__WRITTEN TASK__: The listing below should be printed exactly, every line of it. Skip the pictures.

__DATA__:
* * * * * * *

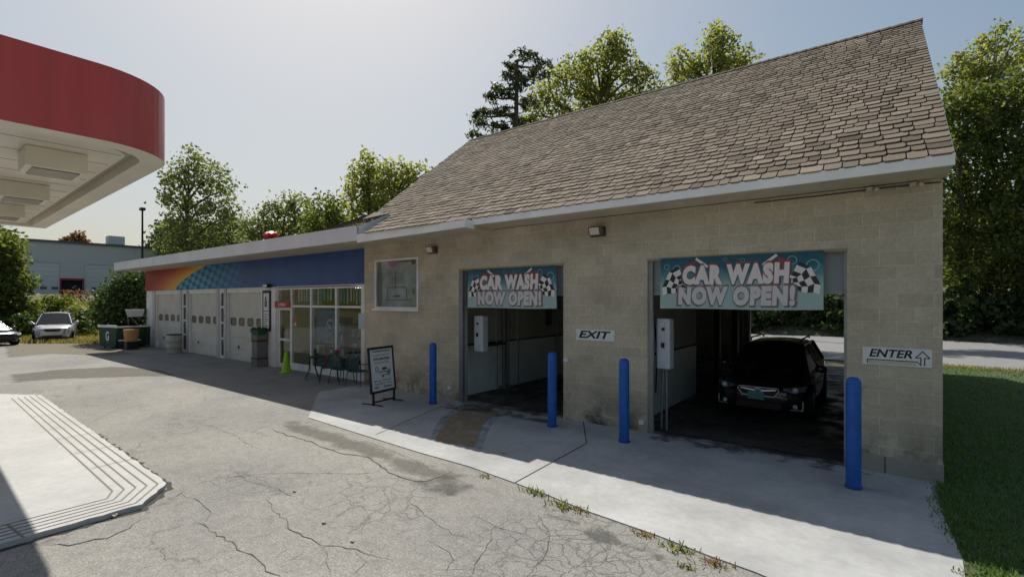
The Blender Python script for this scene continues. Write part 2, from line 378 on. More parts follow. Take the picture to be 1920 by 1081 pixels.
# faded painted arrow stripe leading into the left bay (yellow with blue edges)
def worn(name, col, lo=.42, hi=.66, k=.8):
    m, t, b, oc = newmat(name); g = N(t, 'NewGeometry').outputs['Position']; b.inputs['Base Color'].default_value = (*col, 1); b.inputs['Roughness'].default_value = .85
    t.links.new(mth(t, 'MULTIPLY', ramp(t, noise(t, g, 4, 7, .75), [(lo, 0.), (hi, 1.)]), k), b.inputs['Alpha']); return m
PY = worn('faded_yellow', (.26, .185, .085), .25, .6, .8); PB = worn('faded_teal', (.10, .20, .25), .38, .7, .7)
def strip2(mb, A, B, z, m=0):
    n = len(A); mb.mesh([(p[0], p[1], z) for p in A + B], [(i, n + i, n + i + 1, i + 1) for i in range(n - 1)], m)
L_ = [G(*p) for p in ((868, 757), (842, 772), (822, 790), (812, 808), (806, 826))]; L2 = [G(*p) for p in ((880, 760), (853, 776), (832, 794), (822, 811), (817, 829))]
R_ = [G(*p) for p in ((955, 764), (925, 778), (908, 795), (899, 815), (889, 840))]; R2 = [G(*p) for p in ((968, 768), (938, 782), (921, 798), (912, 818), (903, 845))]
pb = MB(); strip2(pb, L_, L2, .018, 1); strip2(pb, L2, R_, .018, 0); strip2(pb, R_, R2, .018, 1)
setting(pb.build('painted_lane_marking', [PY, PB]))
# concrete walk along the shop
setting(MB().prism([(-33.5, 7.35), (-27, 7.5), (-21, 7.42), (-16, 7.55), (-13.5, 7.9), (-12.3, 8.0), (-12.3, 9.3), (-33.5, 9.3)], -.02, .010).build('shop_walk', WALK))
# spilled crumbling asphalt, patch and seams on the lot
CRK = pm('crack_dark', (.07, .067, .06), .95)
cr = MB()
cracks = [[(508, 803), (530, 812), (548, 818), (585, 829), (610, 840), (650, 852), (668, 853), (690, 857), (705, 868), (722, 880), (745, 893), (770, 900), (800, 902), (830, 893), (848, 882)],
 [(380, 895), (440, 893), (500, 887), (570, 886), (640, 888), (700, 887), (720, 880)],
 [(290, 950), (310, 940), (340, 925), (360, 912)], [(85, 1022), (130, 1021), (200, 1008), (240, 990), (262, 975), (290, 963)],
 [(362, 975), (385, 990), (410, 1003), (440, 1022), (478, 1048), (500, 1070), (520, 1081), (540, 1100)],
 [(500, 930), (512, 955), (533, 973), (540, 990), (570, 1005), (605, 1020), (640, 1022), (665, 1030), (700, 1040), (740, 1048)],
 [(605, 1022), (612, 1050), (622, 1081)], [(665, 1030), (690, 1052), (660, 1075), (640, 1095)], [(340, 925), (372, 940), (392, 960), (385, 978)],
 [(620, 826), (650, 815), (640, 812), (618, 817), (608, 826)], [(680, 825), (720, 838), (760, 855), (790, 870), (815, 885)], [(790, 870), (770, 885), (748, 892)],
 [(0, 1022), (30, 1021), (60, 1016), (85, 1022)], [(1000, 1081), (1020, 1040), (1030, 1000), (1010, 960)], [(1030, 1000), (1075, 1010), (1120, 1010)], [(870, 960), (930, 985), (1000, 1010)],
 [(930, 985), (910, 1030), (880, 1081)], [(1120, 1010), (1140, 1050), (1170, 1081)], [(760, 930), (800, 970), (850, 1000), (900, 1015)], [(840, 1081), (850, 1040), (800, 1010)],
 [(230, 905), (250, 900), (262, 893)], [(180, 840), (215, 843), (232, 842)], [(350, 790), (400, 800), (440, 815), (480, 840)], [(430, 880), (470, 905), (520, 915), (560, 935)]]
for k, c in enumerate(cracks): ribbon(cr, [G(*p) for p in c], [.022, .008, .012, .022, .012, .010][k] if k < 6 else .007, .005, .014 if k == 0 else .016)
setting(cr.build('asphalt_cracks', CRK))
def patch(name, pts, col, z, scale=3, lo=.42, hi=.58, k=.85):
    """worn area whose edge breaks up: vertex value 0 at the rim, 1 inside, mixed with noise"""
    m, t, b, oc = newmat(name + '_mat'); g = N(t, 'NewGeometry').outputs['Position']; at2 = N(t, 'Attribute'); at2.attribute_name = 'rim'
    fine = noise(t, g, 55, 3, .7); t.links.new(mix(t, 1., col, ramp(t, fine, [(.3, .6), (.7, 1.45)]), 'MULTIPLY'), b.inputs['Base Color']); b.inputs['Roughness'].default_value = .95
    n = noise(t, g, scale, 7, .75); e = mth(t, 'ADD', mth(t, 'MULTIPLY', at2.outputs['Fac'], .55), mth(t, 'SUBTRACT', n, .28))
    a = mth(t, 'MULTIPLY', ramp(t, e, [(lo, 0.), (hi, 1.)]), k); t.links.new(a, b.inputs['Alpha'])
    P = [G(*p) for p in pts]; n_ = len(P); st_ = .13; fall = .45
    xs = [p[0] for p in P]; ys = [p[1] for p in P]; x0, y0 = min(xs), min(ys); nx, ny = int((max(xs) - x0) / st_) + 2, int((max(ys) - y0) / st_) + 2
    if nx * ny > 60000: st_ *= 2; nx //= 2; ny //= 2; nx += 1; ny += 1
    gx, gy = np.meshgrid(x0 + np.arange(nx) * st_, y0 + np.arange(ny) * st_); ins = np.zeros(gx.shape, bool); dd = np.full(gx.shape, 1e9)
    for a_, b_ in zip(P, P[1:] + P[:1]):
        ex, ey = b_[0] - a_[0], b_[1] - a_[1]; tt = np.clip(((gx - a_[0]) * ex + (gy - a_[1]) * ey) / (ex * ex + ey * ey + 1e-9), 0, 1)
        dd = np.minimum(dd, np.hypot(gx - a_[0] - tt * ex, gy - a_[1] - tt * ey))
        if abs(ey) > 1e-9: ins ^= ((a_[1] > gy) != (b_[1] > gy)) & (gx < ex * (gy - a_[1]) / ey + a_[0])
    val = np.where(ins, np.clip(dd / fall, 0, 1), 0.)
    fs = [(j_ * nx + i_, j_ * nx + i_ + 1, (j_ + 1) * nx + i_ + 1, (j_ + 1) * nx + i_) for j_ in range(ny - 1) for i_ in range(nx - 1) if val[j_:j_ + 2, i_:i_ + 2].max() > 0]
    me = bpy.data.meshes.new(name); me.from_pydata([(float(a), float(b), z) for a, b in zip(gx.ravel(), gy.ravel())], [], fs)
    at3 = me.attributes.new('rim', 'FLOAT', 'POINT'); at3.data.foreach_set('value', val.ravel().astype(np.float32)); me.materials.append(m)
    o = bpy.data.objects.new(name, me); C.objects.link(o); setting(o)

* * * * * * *

__FULL OUTPUT__:
The Blender Python script for this scene continues. Write part 2, from line 378 on. More parts follow. Take the picture to be 1920 by 1081 pixels.
# faded painted arrow stripe leading into the left bay (yellow with blue edges)
def worn(name, col, lo=.42, hi=.66, k=.8):
    m, t, b, oc = newmat(name); g = N(t, 'NewGeometry').outputs['Position']; b.inputs['Base Color'].default_value = (*col, 1); b.inputs['Roughness'].default_value = .85
    t.links.new(mth(t, 'MULTIPLY', ramp(t, noise(t, g, 4, 7, .75), [(lo, 0.), (hi, 1.)]), k), b.inputs['Alpha']); return m
PY = worn('faded_yellow', (.26, .185, .085), .25, .6, .8); PB = worn('faded_teal', (.10, .20, .25), .38, .7, .7)
def strip2(mb, A, B, z, m=0):
    n = len(A); mb.mesh([(p[0], p[1], z) for p in A + B], [(i, n + i, n + i + 1, i + 1) for i in range(n - 1)], m)
L_ = [G(*p) for p in ((868, 757), (842, 772), (822, 790), (812, 808), (806, 826))]; L2 = [G(*p) for p in ((880, 760), (853, 776), (832, 794), (822, 811), (817, 829))]
R_ = [G(*p) for p in ((955, 764), (925, 778), (908, 795), (899, 815), (889, 840))]; R2 = [G(*p) for p in ((968, 768), (938, 782), (921, 798), (912, 818), (903, 845))]
pb = MB(); strip2(pb, L_, L2, .018, 1); strip2(pb, L2, R_, .018, 0); strip2(pb, R_, R2, .018, 1)
setting(pb.build('painted_lane_marking', [PY, PB]))
# concrete walk along the shop
setting(MB().prism([(-33.5, 7.35), (-27, 7.5), (-21, 7.42), (-16, 7.55), (-13.5, 7.9), (-12.3, 8.0), (-12.3, 9.3), (-33.5, 9.3)], -.02, .010).build('shop_walk', WALK))
# spilled crumbling asphalt, patch and seams on the lot
CRK = pm('crack_dark', (.07, .067, .06), .95)
cr = MB()
cracks = [[(508, 803), (530, 812), (548, 818), (585, 829), (610, 840), (650, 852), (668, 853), (690, 857), (705, 868), (722, 880), (745, 893), (770, 900), (800, 902), (830, 893), (848, 882)],
 [(380, 895), (440, 893), (500, 887), (570, 886), (640, 888), (700, 887), (720, 880)],
 [(290, 950), (310, 940), (340, 925), (360, 912)], [(85, 1022), (130, 1021), (200, 1008), (240, 990), (262, 975), (290, 963)],
 [(362, 975), (385, 990), (410, 1003), (440, 1022), (478, 1048), (500, 1070), (520, 1081), (540, 1100)],
 [(500, 930), (512, 955), (533, 973), (540, 990), (570, 1005), (605, 1020), (640, 1022), (665, 1030), (700, 1040), (740, 1048)],
 [(605, 1022), (612, 1050), (622, 1081)], [(665, 1030), (690, 1052), (660, 1075), (640, 1095)], [(340, 925), (372, 940), (392, 960), (385, 978)],
 [(620, 826), (650, 815), (640, 812), (618, 817), (608, 826)], [(680, 825), (720, 838), (760, 855), (790, 870), (815, 885)], [(790, 870), (770, 885), (748, 892)],
 [(0, 1022), (30, 1021), (60, 1016), (85, 1022)], [(1000, 1081), (1020, 1040), (1030, 1000), (1010, 960)], [(1030, 1000), (1075, 1010), (1120, 1010)], [(870, 960), (930, 985), (1000, 1010)],
 [(930, 985), (910, 1030), (880, 1081)], [(1120, 1010), (1140, 1050), (1170, 1081)], [(760, 930), (800, 970), (850, 1000), (900, 1015)], [(840, 1081), (850, 1040), (800, 1010)],
 [(230, 905), (250, 900), (262, 893)], [(180, 840), (215, 843), (232, 842)], [(350, 790), (400, 800), (440, 815), (480, 840)], [(430, 880), (470, 905), (520, 915), (560, 935)]]
for k, c in enumerate(cracks): ribbon(cr, [G(*p) for p in c], [.022, .008, .012, .022, .012, .010][k] if k < 6 else .007, .005, .014 if k == 0 else .016)
setting(cr.build('asphalt_cracks', CRK))
def patch(name, pts, col, z, scale=3, lo=.42, hi=.58, k=.85):
    """worn area whose edge breaks up: vertex value 0 at the rim, 1 inside, mixed with noise"""
    m, t, b, oc = newmat(name + '_mat'); g = N(t, 'NewGeometry').outputs['Position']; at2 = N(t, 'Attribute'); at2.attribute_name = 'rim'
    fine = noise(t, g, 55, 3, .7); t.links.new(mix(t, 1., col, ramp(t, fine, [(.3, .6), (.7, 1.45)]), 'MULTIPLY'), b.inputs['Base Color']); b.inputs['Roughness'].default_value = .95
    n = noise(t, g, scale, 7, .75); e = mth(t, 'ADD', mth(t, 'MULTIPLY', at2.outputs['Fac'], .55), mth(t, 'SUBTRACT', n, .28))
    a = mth(t, 'MULTIPLY', ramp(t, e, [(lo, 0.), (hi, 1.)]), k); t.links.new(a, b.inputs['Alpha'])
    P = [G(*p) for p in pts]; n_ = len(P); st_ = .13; fall = .45
    xs = [p[0] for p in P]; ys = [p[1] for p in P]; x0, y0 = min(xs), min(ys); nx, ny = int((max(xs) - x0) / st_) + 2, int((max(ys) - y0) / st_) + 2
    if nx * ny > 60000: st_ *= 2; nx //= 2; ny //= 2; nx += 1; ny += 1
    gx, gy = np.meshgrid(x0 + np.arange(nx) * st_, y0 + np.arange(ny) * st_); ins = np.zeros(gx.shape, bool); dd = np.full(gx.shape, 1e9)
    for a_, b_ in zip(P, P[1:] + P[:1]):
        ex, ey = b_[0] - a_[0], b_[1] - a_[1]; tt = np.clip(((gx - a_[0]) * ex + (gy - a_[1]) * ey) / (ex * ex + ey * ey + 1e-9), 0, 1)
        dd = np.minimum(dd, np.hypot(gx - a_[0] - tt * ex, gy - a_[1] - tt * ey))
        if abs(ey) > 1e-9: ins ^= ((a_[1] > gy) != (b_[1] > gy)) & (gx < ex * (gy - a_[1]) / ey + a_[0])
    val = np.where(ins, np.clip(dd / fall, 0, 1), 0.)
    fs = [(j_ * nx + i_, j_ * nx + i_ + 1, (j_ + 1) * nx + i_ + 1, (j_ + 1) * nx + i_) for j_ in range(ny - 1) for i_ in range(nx - 1) if val[j_:j_ + 2, i_:i_ + 2].max() > 0]
    me = bpy.data.meshes.new(name); me.from_pydata([(float(a), float(b), z) for a, b in zip(gx.ravel(), gy.ravel())], [], fs)
    at3 = me.attributes.new('rim', 'FLOAT', 'POINT'); at3.data.foreach_set('value', val.ravel().astype(np.float32)); me.materials.append(m)
    o = bpy.data.objects.new(name, me); C.objects.link(o); setting(o)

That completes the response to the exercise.